Placa de formatura da turma de Ruan, a primeira a concluir o ensino médio dentro da aldeia
FOTO: Ailton Cruz

Dificuldades

Quando cursava o ensino médio, Ruan caminhava em uma estrada de barro por três quilômetros na escuridão da noite. Algumas vezes, o jovem teve até que lutar contra a fome que o acompanhava, durante a sua jornada para a sala de aula, e via nos familiares a força para continuar em busca do seu sonho.

Ruan Meu notebook e as dificuldades da família
Meu notebook e as dificuldades da família

“A dificuldade é imensa, eu quero ter as coisas para estudar computador e não tenho. Meu notebook está em condições péssimas, não funciona, está quebrado. Às vezes boto ele assim perto de mim e fico imaginando: eu no meu escritório, algo desse tipo, e estudando, né, fazendo minhas matérias. É muita coisa e não tenho condições, mas um dia eu vou ter, poder dar uma condição melhor para a minha família, não perco a esperança!”, disse.

“Eu cheguei a pensar em desistir muitas vezes. São muitas dificuldades. Mas, quando eu penso na minha família, eu encontro a motivação para passar por cima de tudo isso e seguir em frente. Eu faço tudo por eles”, continuou o índio, emocionado.

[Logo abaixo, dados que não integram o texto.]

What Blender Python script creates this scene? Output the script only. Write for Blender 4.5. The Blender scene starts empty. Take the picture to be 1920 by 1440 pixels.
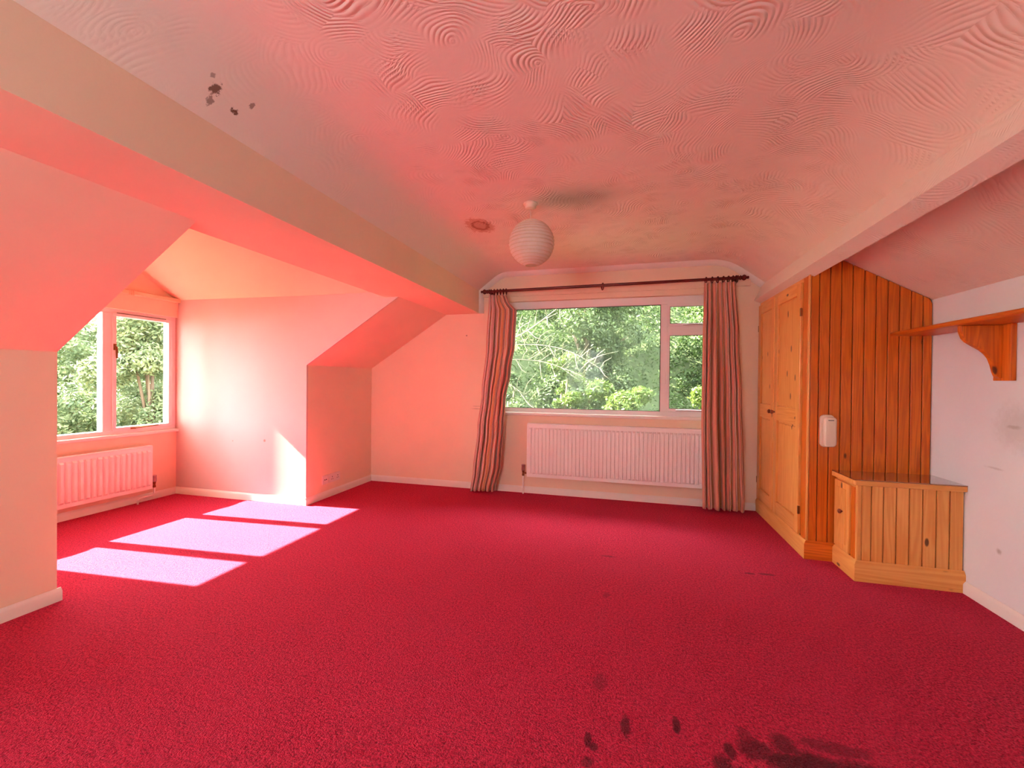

Ao falar das dificuldades, Maria José, mãe e motivação de Ruan, abriu o coração. “Mãe de família sofre dentro de casa. Dói o coração olhar o armário e, às vezes, não ter nada. Eu tenho umas varizes fortes na perna, mas eu trabalho muito aqui na roça para não faltar nada dentro de casa. Minhas pernas doem, mas eu não consigo ficar parada. Eu faço tudo por eles (os filhos). Eles são o motivo para eu não desistir”, desabafou Maria, em lágrimas.

Nosso Lar
Índio Ruan Maximo, contando sua história em sua Casa

Quando conversávamos sobre as inspirações na televisão, Ruan falou bastante sobre Luciano Huck e revelou que sonha, um dia, conhecê-lo. Ele viu no quadro “Lar doce lar” do programa, aos sábados, a oportunidade de realizar o grande momento. Com o decorrer da conversa, também contou que já tentou o contato via redes sociais e até chegou a escrever uma carta para Huck, mas não obteve resposta do apresentador.

“Meu sonho é conhecê-lo. Sonho muito com ele vindo aqui na minha casa para fazer o ‘Lar doce lar’ aqui comigo. Eu até escrevi uma carta para ele, mandei mensagem no direct do Instagram, mas ele nunca falou comigo. É quase que impossível ele vir num canto tão longe como aqui, mas eu ainda acredito”, falou o esperançoso índio.

Situação indefinida em Brasília

No caminho em busca do seu sonho, Ruan superou muitas barreiras e situações difíceis, até conseguir a entrada na Universidade de Brasília. Porém, as dificuldades ainda continuam presentes na vida do indígena Wassu. O início das aulas está programado para o primeiro dia do mês de fevereiro de 2021 e Ruan ainda não sabe como vai se manter lá, uma vez que não tem lugar para ficar e nem como custear a vida na capital brasileira.